GIVEN INFORMATION —
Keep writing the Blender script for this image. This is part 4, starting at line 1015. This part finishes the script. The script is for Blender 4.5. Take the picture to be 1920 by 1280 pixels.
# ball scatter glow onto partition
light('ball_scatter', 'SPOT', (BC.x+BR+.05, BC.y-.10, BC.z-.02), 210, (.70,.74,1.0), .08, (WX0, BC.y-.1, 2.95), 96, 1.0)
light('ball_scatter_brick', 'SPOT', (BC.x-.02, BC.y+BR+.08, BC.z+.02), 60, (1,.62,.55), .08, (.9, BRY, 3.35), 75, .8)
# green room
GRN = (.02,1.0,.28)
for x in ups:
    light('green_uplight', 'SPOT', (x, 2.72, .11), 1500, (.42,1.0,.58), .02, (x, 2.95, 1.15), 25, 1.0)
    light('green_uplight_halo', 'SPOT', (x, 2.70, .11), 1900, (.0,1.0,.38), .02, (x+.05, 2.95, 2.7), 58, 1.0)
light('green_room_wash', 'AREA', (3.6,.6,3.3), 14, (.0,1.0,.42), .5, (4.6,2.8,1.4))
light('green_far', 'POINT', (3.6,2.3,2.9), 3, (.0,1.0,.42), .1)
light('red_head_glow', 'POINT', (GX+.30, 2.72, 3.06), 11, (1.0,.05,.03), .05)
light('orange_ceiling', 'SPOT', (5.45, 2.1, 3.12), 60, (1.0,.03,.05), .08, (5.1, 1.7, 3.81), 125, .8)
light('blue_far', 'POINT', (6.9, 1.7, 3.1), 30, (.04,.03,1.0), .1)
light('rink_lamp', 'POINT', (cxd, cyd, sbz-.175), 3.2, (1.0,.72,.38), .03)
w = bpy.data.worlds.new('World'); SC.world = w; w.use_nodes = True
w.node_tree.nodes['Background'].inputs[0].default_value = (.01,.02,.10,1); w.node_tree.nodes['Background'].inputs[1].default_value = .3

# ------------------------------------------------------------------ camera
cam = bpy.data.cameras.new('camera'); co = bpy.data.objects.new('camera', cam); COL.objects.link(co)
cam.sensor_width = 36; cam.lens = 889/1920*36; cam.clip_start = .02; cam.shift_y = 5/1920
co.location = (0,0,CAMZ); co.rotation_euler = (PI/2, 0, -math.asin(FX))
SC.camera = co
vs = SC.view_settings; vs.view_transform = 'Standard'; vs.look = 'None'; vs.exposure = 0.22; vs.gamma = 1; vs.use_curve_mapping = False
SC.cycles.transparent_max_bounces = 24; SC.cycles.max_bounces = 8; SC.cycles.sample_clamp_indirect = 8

EXERCISE OBJECTIVE — Output the listing above word for word.

TASK ANSWER —
Keep writing the Blender script for this image. This is part 4, starting at line 1015. This part finishes the script. The script is for Blender 4.5. Take the picture to be 1920 by 1280 pixels.
# ball scatter glow onto partition
light('ball_scatter', 'SPOT', (BC.x+BR+.05, BC.y-.10, BC.z-.02), 210, (.70,.74,1.0), .08, (WX0, BC.y-.1, 2.95), 96, 1.0)
light('ball_scatter_brick', 'SPOT', (BC.x-.02, BC.y+BR+.08, BC.z+.02), 60, (1,.62,.55), .08, (.9, BRY, 3.35), 75, .8)
# green room
GRN = (.02,1.0,.28)
for x in ups:
    light('green_uplight', 'SPOT', (x, 2.72, .11), 1500, (.42,1.0,.58), .02, (x, 2.95, 1.15), 25, 1.0)
    light('green_uplight_halo', 'SPOT', (x, 2.70, .11), 1900, (.0,1.0,.38), .02, (x+.05, 2.95, 2.7), 58, 1.0)
light('green_room_wash', 'AREA', (3.6,.6,3.3), 14, (.0,1.0,.42), .5, (4.6,2.8,1.4))
light('green_far', 'POINT', (3.6,2.3,2.9), 3, (.0,1.0,.42), .1)
light('red_head_glow', 'POINT', (GX+.30, 2.72, 3.06), 11, (1.0,.05,.03), .05)
light('orange_ceiling', 'SPOT', (5.45, 2.1, 3.12), 60, (1.0,.03,.05), .08, (5.1, 1.7, 3.81), 125, .8)
light('blue_far', 'POINT', (6.9, 1.7, 3.1), 30, (.04,.03,1.0), .1)
light('rink_lamp', 'POINT', (cxd, cyd, sbz-.175), 3.2, (1.0,.72,.38), .03)
w = bpy.data.worlds.new('World'); SC.world = w; w.use_nodes = True
w.node_tree.nodes['Background'].inputs[0].default_value = (.01,.02,.10,1); w.node_tree.nodes['Background'].inputs[1].default_value = .3

# ------------------------------------------------------------------ camera
cam = bpy.data.cameras.new('camera'); co = bpy.data.objects.new('camera', cam); COL.objects.link(co)
cam.sensor_width = 36; cam.lens = 889/1920*36; cam.clip_start = .02; cam.shift_y = 5/1920
co.location = (0,0,CAMZ); co.rotation_euler = (PI/2, 0, -math.asin(FX))
SC.camera = co
vs = SC.view_settings; vs.view_transform = 'Standard'; vs.look = 'None'; vs.exposure = 0.22; vs.gamma = 1; vs.use_curve_mapping = False
SC.cycles.transparent_max_bounces = 24; SC.cycles.max_bounces = 8; SC.cycles.sample_clamp_indirect = 8